Ive done a couple of rear disc swaps using the "drum" proportioning valve. A different part number doesn't necessarily mean its internally different!
Some rear calipers use the park brake to "ratch" the pads closer to the disc to take up wear.
This ratching mechanism can seize (even on rebuilt calipers).
I had this problem on a 1980 T/A with 4wheel disc, so all the components were factory setup for 4 wheel disc. Good brakes but lower pedal.
I searched Right stuff and if the calipers are the same as the ones pictured in most of their kits they are the kind that requires the park brake to adjust the rear pad to disc clearance.
A caliper picture would be great.
If you don't have park brake cables hooked up, you should. The other option is to crawl under the car and use a pry bar on the park brake lever to adjust up the rear brakes.
These calipers were a poor design and the adjusting mechanism often seizes. It is best to use park brake cable and use them EVERYTIME you stop to help keep the mechanism from seizing.
It really depends on what calipers were used in the rear that does. Many automakers use the same valve for their drum and disc trim level cars on later model cars.
Ive done a couple of rear disc swaps using the "drum" proportioning valve. A different part number doesn't necessarily mean its internally different!
Rear drum brakes as originally equiped on most older cars require more pressure bias than rear discs to properly balance a car during a hard stop. Lock the rears while high speed cornering, and you'll be spinning in less than a blink. Then you'll be cleaning your pants out
Note that when I originally went to the Wilwood adjustable prop valve, I had a rear axle with WS6 rear discs. I had to dial the pressure down to about 70 percent to balance the brakes right. As mentioned by others, these older OE rear discs are royal pain in the can to maintain.

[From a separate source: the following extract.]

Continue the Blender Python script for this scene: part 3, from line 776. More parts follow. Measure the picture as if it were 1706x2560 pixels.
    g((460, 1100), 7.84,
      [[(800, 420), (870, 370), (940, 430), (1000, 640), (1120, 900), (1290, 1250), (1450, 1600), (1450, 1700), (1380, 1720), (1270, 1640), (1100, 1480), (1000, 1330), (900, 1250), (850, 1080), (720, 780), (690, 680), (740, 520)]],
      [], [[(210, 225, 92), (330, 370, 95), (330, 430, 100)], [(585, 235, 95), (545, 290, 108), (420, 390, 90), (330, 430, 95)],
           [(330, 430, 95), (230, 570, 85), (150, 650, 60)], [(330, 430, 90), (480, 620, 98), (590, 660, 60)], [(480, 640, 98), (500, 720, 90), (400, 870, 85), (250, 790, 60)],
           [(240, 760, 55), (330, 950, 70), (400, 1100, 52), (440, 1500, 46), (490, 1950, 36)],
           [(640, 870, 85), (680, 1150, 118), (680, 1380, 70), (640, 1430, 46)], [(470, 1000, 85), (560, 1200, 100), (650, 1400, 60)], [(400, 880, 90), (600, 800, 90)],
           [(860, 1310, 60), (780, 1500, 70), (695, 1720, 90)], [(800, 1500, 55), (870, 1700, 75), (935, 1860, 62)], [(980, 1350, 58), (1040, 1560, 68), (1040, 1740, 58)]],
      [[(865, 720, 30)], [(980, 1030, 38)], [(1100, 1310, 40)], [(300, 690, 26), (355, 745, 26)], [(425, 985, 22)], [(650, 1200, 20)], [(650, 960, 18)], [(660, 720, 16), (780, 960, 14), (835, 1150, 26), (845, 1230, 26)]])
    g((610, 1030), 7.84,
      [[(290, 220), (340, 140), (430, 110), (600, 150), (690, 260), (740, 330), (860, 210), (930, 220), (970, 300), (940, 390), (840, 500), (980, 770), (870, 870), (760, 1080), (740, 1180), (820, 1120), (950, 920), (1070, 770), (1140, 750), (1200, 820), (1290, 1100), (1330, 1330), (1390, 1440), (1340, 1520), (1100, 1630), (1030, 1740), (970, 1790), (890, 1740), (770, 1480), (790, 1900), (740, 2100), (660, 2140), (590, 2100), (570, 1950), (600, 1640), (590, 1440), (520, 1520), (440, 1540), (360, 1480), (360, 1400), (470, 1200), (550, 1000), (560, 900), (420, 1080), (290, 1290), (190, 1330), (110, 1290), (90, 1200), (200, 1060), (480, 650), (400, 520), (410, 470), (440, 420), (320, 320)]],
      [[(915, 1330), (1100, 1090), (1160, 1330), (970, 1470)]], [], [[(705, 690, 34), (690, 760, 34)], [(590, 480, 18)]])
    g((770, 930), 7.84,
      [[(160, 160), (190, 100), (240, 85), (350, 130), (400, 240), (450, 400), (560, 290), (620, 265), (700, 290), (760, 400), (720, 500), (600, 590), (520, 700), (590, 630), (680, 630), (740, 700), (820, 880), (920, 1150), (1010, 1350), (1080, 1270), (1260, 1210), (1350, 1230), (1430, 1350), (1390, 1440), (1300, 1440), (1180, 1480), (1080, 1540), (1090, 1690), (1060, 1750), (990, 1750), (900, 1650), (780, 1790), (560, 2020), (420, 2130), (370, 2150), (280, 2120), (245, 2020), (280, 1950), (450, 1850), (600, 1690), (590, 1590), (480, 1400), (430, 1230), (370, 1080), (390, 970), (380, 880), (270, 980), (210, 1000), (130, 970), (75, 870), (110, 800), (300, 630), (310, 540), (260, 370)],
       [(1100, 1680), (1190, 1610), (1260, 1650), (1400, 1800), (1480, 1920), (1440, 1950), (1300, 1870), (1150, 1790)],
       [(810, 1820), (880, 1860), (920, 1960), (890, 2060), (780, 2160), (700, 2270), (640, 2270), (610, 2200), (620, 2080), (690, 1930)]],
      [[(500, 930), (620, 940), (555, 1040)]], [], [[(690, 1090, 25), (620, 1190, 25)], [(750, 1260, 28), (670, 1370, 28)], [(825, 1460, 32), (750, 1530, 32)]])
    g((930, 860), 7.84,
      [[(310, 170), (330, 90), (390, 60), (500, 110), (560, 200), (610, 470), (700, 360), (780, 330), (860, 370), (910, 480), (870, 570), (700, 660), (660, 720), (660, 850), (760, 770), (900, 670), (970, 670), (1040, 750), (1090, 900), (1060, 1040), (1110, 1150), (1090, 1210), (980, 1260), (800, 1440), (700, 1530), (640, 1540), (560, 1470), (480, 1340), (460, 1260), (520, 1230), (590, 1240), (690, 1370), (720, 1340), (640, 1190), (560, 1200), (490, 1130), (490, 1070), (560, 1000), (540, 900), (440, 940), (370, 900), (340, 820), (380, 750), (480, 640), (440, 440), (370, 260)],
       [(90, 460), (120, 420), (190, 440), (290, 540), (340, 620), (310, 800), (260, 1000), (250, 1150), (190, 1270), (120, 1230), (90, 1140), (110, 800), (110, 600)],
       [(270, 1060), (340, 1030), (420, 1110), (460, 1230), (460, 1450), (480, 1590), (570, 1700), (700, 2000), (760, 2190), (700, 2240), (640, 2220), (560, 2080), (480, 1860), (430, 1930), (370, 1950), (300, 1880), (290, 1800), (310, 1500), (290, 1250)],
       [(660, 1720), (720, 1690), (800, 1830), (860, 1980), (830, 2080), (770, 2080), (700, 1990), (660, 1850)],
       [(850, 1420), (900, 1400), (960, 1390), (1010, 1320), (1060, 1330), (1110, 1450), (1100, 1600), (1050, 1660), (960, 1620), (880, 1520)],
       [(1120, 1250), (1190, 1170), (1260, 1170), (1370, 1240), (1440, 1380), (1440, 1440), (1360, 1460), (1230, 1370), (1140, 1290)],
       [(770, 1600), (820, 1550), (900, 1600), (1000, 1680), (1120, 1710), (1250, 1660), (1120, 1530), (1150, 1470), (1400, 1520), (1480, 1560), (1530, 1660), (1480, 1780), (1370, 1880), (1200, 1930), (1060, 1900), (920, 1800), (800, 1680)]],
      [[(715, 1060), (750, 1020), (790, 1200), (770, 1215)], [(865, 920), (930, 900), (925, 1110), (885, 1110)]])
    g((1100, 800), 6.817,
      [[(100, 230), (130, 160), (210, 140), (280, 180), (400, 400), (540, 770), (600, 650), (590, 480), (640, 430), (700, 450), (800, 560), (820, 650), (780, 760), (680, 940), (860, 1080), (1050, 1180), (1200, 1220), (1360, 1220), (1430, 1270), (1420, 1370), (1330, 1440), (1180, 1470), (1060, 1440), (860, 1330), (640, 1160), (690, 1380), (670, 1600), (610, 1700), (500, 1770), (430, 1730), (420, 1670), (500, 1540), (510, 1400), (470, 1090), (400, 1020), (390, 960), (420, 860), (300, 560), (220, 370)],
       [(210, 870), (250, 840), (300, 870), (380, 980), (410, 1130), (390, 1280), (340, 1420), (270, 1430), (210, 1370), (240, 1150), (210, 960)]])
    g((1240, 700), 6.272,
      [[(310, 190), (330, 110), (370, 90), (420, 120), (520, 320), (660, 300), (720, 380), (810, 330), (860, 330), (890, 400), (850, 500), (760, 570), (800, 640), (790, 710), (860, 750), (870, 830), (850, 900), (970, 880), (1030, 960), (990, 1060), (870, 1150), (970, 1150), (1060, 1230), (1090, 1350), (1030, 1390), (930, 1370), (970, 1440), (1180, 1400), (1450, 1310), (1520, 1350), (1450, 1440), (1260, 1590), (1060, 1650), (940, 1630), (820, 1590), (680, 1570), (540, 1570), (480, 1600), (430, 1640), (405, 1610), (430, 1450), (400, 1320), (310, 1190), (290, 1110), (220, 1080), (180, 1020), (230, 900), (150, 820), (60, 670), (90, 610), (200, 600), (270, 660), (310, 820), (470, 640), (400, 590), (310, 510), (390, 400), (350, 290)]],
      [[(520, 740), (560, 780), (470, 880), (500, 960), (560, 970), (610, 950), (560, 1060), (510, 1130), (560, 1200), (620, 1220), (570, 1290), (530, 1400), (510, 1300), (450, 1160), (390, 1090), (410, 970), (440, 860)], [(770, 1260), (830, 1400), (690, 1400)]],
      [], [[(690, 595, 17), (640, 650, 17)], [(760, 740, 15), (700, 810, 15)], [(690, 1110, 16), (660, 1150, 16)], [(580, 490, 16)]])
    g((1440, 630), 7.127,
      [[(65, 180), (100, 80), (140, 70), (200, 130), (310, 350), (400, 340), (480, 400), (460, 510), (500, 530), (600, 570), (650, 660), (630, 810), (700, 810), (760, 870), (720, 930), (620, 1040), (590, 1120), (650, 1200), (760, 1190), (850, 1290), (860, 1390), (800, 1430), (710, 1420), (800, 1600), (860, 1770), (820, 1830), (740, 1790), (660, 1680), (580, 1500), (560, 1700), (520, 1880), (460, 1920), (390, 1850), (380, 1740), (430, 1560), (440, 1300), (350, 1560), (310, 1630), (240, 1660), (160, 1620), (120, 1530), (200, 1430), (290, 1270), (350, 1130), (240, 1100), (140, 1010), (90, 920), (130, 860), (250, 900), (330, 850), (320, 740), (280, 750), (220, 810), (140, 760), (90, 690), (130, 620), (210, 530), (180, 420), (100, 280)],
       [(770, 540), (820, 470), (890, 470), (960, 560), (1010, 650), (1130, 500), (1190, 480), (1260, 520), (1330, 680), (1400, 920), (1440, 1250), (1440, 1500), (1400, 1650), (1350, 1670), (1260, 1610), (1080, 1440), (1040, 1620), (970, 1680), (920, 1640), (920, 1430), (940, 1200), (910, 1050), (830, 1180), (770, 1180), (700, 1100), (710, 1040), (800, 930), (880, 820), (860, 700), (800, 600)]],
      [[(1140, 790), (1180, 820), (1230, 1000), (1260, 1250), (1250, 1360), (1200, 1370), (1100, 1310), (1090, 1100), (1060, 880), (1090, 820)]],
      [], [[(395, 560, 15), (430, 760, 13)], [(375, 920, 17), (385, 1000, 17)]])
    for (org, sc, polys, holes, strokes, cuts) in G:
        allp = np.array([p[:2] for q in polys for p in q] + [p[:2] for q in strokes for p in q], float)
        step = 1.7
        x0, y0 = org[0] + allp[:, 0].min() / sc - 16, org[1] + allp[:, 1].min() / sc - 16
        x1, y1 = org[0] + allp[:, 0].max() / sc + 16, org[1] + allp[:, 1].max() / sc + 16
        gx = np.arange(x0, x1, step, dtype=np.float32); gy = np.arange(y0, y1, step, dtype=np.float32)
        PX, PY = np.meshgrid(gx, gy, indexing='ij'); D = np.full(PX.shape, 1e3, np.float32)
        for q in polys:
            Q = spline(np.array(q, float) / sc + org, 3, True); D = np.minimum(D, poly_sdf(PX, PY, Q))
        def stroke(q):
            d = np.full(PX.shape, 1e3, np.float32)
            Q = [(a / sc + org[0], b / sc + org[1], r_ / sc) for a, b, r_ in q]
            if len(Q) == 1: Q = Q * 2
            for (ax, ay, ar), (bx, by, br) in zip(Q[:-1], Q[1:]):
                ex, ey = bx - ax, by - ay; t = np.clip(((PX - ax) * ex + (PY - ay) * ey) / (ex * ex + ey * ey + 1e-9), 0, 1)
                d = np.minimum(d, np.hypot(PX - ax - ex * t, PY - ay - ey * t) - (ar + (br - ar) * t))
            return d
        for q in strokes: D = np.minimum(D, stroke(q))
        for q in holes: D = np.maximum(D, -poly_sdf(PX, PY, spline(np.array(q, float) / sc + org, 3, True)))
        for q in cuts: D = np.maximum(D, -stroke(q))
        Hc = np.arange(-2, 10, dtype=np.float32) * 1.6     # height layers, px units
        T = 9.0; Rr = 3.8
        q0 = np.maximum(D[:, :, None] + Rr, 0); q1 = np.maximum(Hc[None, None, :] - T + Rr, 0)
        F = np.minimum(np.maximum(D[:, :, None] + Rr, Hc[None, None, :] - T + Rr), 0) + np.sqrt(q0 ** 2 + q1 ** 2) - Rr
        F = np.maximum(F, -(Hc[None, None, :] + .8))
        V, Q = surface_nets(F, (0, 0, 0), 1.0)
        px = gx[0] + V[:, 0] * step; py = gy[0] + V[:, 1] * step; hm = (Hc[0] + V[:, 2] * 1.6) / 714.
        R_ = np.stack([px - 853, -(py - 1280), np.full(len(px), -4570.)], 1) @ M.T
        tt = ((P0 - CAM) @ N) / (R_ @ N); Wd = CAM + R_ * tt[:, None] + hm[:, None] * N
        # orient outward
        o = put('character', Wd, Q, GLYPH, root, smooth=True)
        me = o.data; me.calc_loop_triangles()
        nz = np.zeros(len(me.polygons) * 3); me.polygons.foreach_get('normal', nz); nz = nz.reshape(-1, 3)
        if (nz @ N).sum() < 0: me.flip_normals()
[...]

I always had a slider pin bind or problems getting the e-brake to back off for pad switchouts.
I eventually switched to LS1 rear discs (dialed pressure down to 60 percent) and have been happy ever since.
Also Speedway motors has a disc disc combination valve that is a must and isn't expensive, I couldn't get a good bleed with the stock combination valve as its suppose to keep pressure from bleeding off the stock rear drums.